INSTRUCTION
Pictures stay out. Extract the lines below from the first one through the line with "scn = bpy.context.scene", both included.

[Data items]
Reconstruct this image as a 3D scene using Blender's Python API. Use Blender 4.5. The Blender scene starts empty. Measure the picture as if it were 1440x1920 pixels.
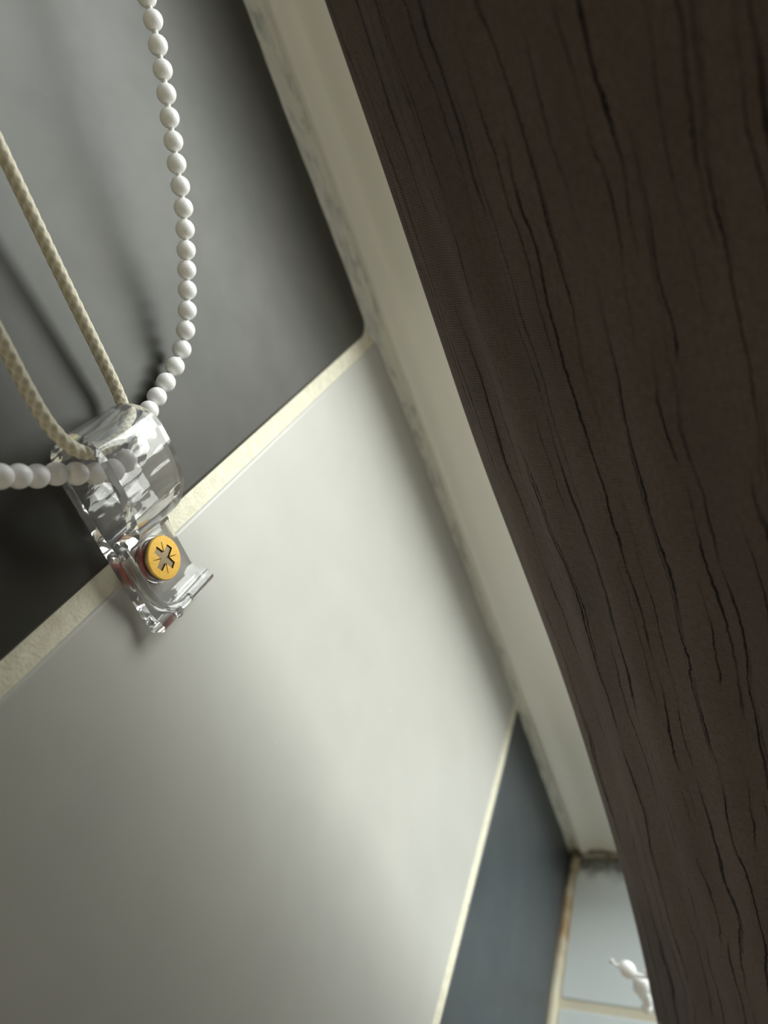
import bpy, bmesh, math, random
from mathutils import Vector, Matrix
random.seed(4)
K = 0.00103                       # metres per working unit (about a millimetre)
COL = bpy.context.scene.collection
scn = bpy.context.scene

# ------------------------------------------------------------ camera, sky, sun, exposure
cam_d = bpy.data.cameras.new('camera'); cam = bpy.data.objects.new('camera', cam_d); COL.objects.link(cam)
R_ = Vector((.8785, .3228, -.3521)); U_ = Vector((.1568, .5014, .8509)); F_ = Vector((-.4512, .8027, -.3899))
m = Matrix((R_, U_, -F_)).transposed().to_4x4(); m.translation = Vector((120, 0, 0)) * K
cam.matrix_world = m
cam_d.sensor_fit = 'VERTICAL'; cam_d.sensor_height = 36; cam_d.sensor_width = 27
cam_d.lens = 36 * 1380 / 1920
cam_d.clip_start = .005; cam_d.clip_end = 50
cam_d.dof.use_dof = True; cam_d.dof.focus_distance = 158 * K; cam_d.dof.aperture_fstop = 12
scn.camera = cam
scn.view_settings.view_transform = 'Standard'; scn.view_settings.look = 'None'
scn.view_settings.exposure = 0.0; scn.view_settings.gamma = 1; scn.view_settings.use_curve_mapping = False

SUN_DIR = Vector((1, .98, .22)).normalized()       # towards the bright sky outside the window
sd = bpy.data.lights.new('sun', 'SUN'); so = bpy.data.objects.new('sun', sd); COL.objects.link(so)
sd.energy = 5.6; sd.angle = math.radians(48); sd.color = (.98, 1, .96)
so.rotation_euler = SUN_DIR.to_track_quat('Z', 'Y').to_euler()

class N:                                            # small node-tree helper
    def __init__(s, tree): s.t = tree; tree.nodes.clear()
    def n(s, kind, ins=None, **kw):
        o = s.t.nodes.new(kind)
        for k, v in kw.items(): setattr(o, k, v)
        for k, v in (ins or {}).items():
            if isinstance(v, bpy.types.NodeSocket): s.t.links.new(v, o.inputs[k])
            else: o.inputs[k].default_value = v
        return o
    def math(s, op, a, b=0.0, c=0.0, clamp=False):
        return s.n('ShaderNodeMath', {0: a, 1: b, 2: c}, operation=op, use_clamp=clamp).outputs[0]
    def ramp(s, fac, stops):
        r = s.n('ShaderNodeValToRGB', {0: fac}); e = r.color_ramp.elements
        while len(e) < len(stops): e.new(.5)
        for el, (p, c) in zip(e, stops): el.position = p; el.color = (c[0], c[1], c[2], 1) if not isinstance(c, (int, float)) else (c, c, c, 1)
        return r.outputs[0]
    def mix(s, f, a, b, bt='MIX'):
        o = s.n('ShaderNodeMix', data_type='RGBA', blend_type=bt)
        for i, v in ((0, f), (6, a), (7, b)):
            if isinstance(v, bpy.types.NodeSocket): s.t.links.new(v, o.inputs[i])
            else: o.inputs[i].default_value = v if i == 0 else (*v, 1)
        return o.outputs[2]
    def sep(s, v): return s.n('ShaderNodeSeparateXYZ', {0: v}).outputs
    def noise(s, vec, scale, detail=3, rough=.5, dist=0):
        return s.n('ShaderNodeTexNoise', {'Vector': vec, 'Scale': scale, 'Detail': detail, 'Roughness': rough, 'Distortion': dist}).outputs[0]
    def mr(s, v, a, b, c=0., d=1., smooth=False):
        return s.n('ShaderNodeMapRange', {0: v, 1: a, 2: b, 3: c, 4: d}, interpolation_type='SMOOTHSTEP' if smooth else 'LINEAR').outputs[0]

w = bpy.data.worlds.new('world'); scn.world = w; w.use_nodes = True
g = N(w.node_tree)
tc = g.n('ShaderNodeTexCoord').outputs['Generated']
sx, sy, sz = g.sep(tc)
out_f = g.mr(sy, -.05, .25, 0, 1, True)              # window side of the world
skyc = g.ramp(g.mr(sz, -.6, .5), [(0, (.26, .25, .18)), (.45, (.55, .60, .50)), (.6, (.95, 1.0, .97)), (1, (.80, .92, 1.0))])
blob = g.noise(tc, 2.6, 2)
roomc = g.ramp(blob, [(.34, (.06, .055, .05)), (.44, (.42, .24, .10)), (.50, (.40, .37, .33)), (.57, (.62, .62, .60)), (.64, (.42, .50, .10)), (.70, (.40, .22, .11))])
behind = g.mr(g.math('ABSOLUTE', g.math('SUBTRACT', sx, .03)), .12, .34, 2.7, .26, True)   # bright band added to the unseen room, lifting the frame but not the blind
roomc = g.n('ShaderNodeVectorMath', {0: roomc, 3: behind}, operation='SCALE').outputs[0]
yard = g.ramp(g.noise(tc, 4.0, 2), [(.36, (.10, .07, .05)), (.48, (.55, .36, .20)), (.56, (.75, .70, .60)), (.64, (.45, .55, .14)), (.72, (.30, .36, .12))])
skyc = g.mix(g.mr(sz, -.12, .12, .85, 0, True), skyc, yard)
c_ = g.mix(out_f, roomc, skyc)
st_ = g.mr(out_f, 0, 1, .80, 1.1)
bg = g.n('ShaderNodeBackground', {0: c_, 1: st_})
wo = g.n('ShaderNodeOutputWorld', {0: bg.outputs[0]})

# ------------------------------------------------------------ materials
def objc(g, s=1 / K):
    t = g.n('ShaderNodeTexCoord').outputs['Object']
    return g.n('ShaderNodeMapping', {'Vector': t, 'Scale': (s, s, s)}).outputs[0]
def scaled(g, v, s): return g.n('ShaderNodeMapping', {'Vector': v, 'Scale': s}).outputs[0]
def mat(name, build):
    mt = bpy.data.materials.new(name); mt.use_nodes = True
    g = N(mt.node_tree); sh = build(g)
    g.n('ShaderNodeOutputMaterial', {0: sh}); return mt
def pbr(g, col, rough=.5, bump=None, bstr=.3, bdist=.001, **kw):
    ins = {'Base Color': col if isinstance(col, bpy.types.NodeSocket) else (*col, 1), 'Roughness': rough}
    if bump is not None: ins['Normal'] = g.n('ShaderNodeBump', {'Strength': bstr, 'Distance': bdist, 'Height': bump}).outputs[0]
    ins.update(kw)
    return g.n('ShaderNodeBsdfPrincipled', ins).outputs[0]

def tile(c1, c2, rough=.33, spec=.5):
    def b(g):
        v = objc(g)
        n1 = g.noise(v, .035, 3, .5)
        col = g.mix(g.mr(n1, .35, .65), c1, c2)
        vor = g.n('ShaderNodeTexVoronoi', {'Vector': v, 'Scale': .055}, feature='F1').outputs['Distance']
        n2 = g.noise(v, 1.5, 2)
        speck = g.math('MULTIPLY', g.mr(g.math('ADD', vor, g.math('MULTIPLY', n2, .02)), .024, .030, 1, 0), .8)
        col = g.mix(speck, col, (.75, .75, .70))
        n3 = g.noise(v, .09, 4, .6, .4)
        r = g.mr(n3, .3, .7, rough - .02, rough + .03)
        return pbr(g, col, r, g.noise(v, .05, 2), .25, .0006, **{'Specular IOR Level': spec})
    return b
M_dark = mat('charcoal_tile', tile((.042, .042, .037), (.052, .050, .043), .38, .20))
M_light = mat('pale_grey_tile', tile((.50, .49, .465), (.53, .52, .49), .38, .4))
M_slate = mat('slate_tile', tile((.050, .060, .068), (.060, .070, .077), .40, .35))
def sill_b(g):
    v = objc(g); X, Y, Z = g.sep(v)
    col = g.mix(g.noise(v, .04, 3), (.76, .82, .84), (.82, .87, .89))
    n = g.noise(v, .12, 4, .6)
    d = g.math('MULTIPLY', g.mr(g.math('ADD', Y, g.math('MULTIPLY', n, 18)), 255, 266, 0, 1, True), g.mr(g.noise(v, .3, 4, .6), .25, .6, .6, 1))
    col = g.mix(g.math('MULTIPLY', d, .93), col, (.06, .06, .05))
    return pbr(g, col, .38)
M_sill = mat('blue_grey_sill_tile', sill_b)

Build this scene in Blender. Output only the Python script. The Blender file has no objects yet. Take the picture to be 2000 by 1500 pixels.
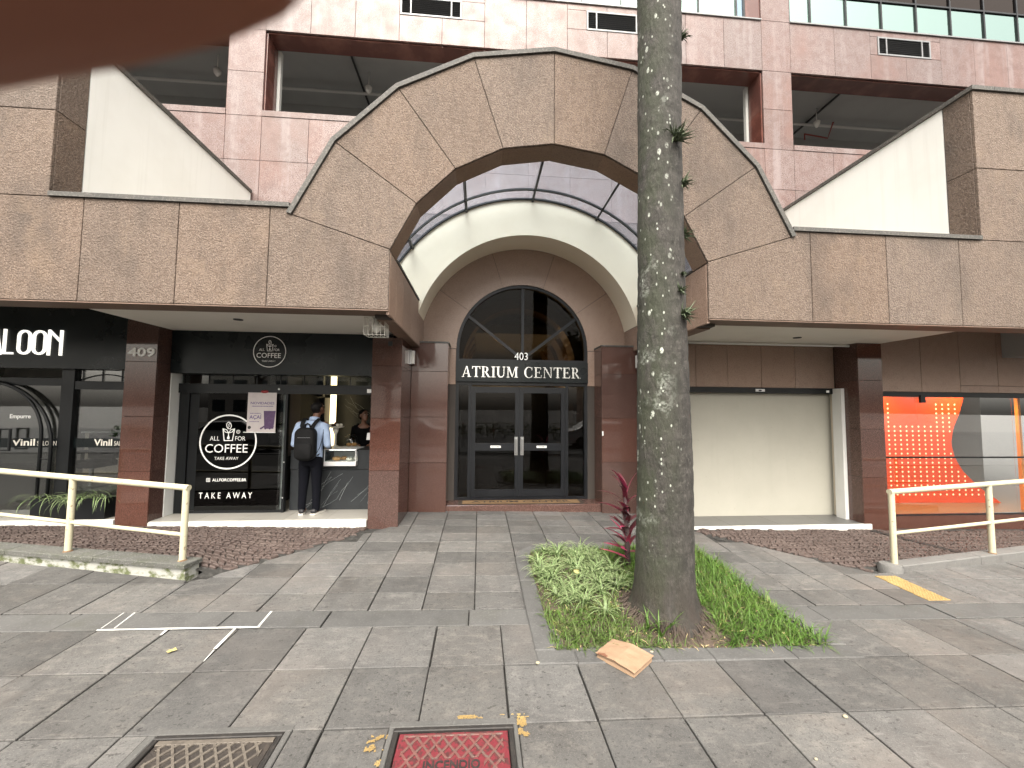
import bpy, math, random
from mathutils import Vector, Matrix, noise as mnoise
random.seed(7)
R = math.radians
sc = bpy.context.scene
col = sc.collection

# ---------------------------------------------------------------- camera
# X runs along the facade, Y into the building, Z up; metres
CAM = Vector((0.0, 0.0, 1.78))
YAW, PITCH, ROLL = R(4.62), R(3.42), R(0.5)
fwd = Vector((math.sin(YAW)*math.cos(PITCH), math.cos(YAW)*math.cos(PITCH), math.sin(PITCH)))
rgt0 = Vector((math.cos(YAW), -math.sin(YAW), 0))
up0 = rgt0.cross(fwd)
rgt = math.cos(ROLL)*rgt0 + math.sin(ROLL)*up0
upv = -math.sin(ROLL)*rgt0 + math.cos(ROLL)*up0
cd = bpy.data.cameras.new('camera')
cam = bpy.data.objects.new('camera', cd)
col.objects.link(cam)
m = Matrix((rgt, upv, -fwd)).transposed().to_4x4()
m.translation = CAM
cam.matrix_world = m
cd.sensor_width = 36.0
cd.lens = 36.0*780/2000
cd.clip_start = 0.004
cd.clip_end = 800
cd.dof.use_dof = True
cd.dof.focus_distance = 6.0
cd.dof.aperture_fstop = 12.0
sc.camera = cam

# ---------------------------------------------------------------- sky, sun, exposure
SUN_EL, SUN_AZ = R(54), R(186)           # high, behind the camera
w = bpy.data.worlds.new('World'); sc.world = w; w.use_nodes = True
nt = w.node_tree; nt.nodes.clear()
o_ = nt.nodes.new('ShaderNodeOutputWorld'); b_ = nt.nodes.new('ShaderNodeBackground')
s_ = nt.nodes.new('ShaderNodeTexSky'); s_.sky_type = 'NISHITA'; s_.sun_disc = False
s_.sun_elevation = SUN_EL; s_.sun_rotation = SUN_AZ; s_.dust_density = 6.0; s_.air_density = 1.4; s_.ozone_density = 1.0
h_ = nt.nodes.new('ShaderNodeHueSaturation'); h_.inputs['Saturation'].default_value = 0.16
t_ = nt.nodes.new('ShaderNodeMix'); t_.data_type = 'RGBA'; t_.blend_type = 'MULTIPLY'; t_.inputs['Factor'].default_value = 1; t_.inputs['B'].default_value = (1.0, .955, .885, 1)   # grey cloud cover, a little warm
nt.links.new(s_.outputs[0], h_.inputs['Color']); nt.links.new(h_.outputs[0], t_.inputs['A']); nt.links.new(t_.outputs['Result'], b_.inputs[0]); nt.links.new(b_.outputs[0], o_.inputs[0])
b_.inputs[1].default_value = 0.15
sd = bpy.data.lights.new('sun', 'SUN'); sd.energy = 0.9; sd.angle = R(48); sd.color = (1.0, 0.95, 0.86)
sun = bpy.data.objects.new('sun', sd); col.objects.link(sun)
d = Vector((math.sin(SUN_AZ)*math.cos(SUN_EL), math.cos(SUN_AZ)*math.cos(SUN_EL), math.sin(SUN_EL)))
sun.rotation_euler = d.to_track_quat('Z', 'Y').to_euler()
sun.location = (0, -5, 20)
vs = sc.view_settings
vs.view_transform = 'Standard'; vs.look = 'None'; vs.gamma = 1.0; vs.use_curve_mapping = False
vs.exposure = 1.78
sc.cycles.max_bounces = 6; sc.cycles.transparent_max_bounces = 16
sc.cycles.glossy_bounces = 3; sc.cycles.diffuse_bounces = 4
sc.cycles.use_adaptive_sampling = True; sc.cycles.adaptive_threshold = 0.02
sc.cycles.caustics_reflective = False; sc.cycles.caustics_refractive = False

# ---------------------------------------------------------------- helpers
W = {}                                   # world place of every object's origin

def tag(o, label=None, cat=None, group=None, kind=None):
    if label: o['label'] = label
    if cat: o['category'] = cat
    if group: o['group'] = group
    if kind: o['kind'] = kind
    return o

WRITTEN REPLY
Reconstruct this image as a 3D scene using Blender's Python API. Use Blender 4.5. The Blender scene starts empty. Measure the picture as if it were 1440x1920 pixels.
import bpy, bmesh, math, random
from mathutils import Vector, Matrix
random.seed(4)
K = 0.00103                       # metres per working unit (about a millimetre)
COL = bpy.context.scene.collection
scn = bpy.context.scene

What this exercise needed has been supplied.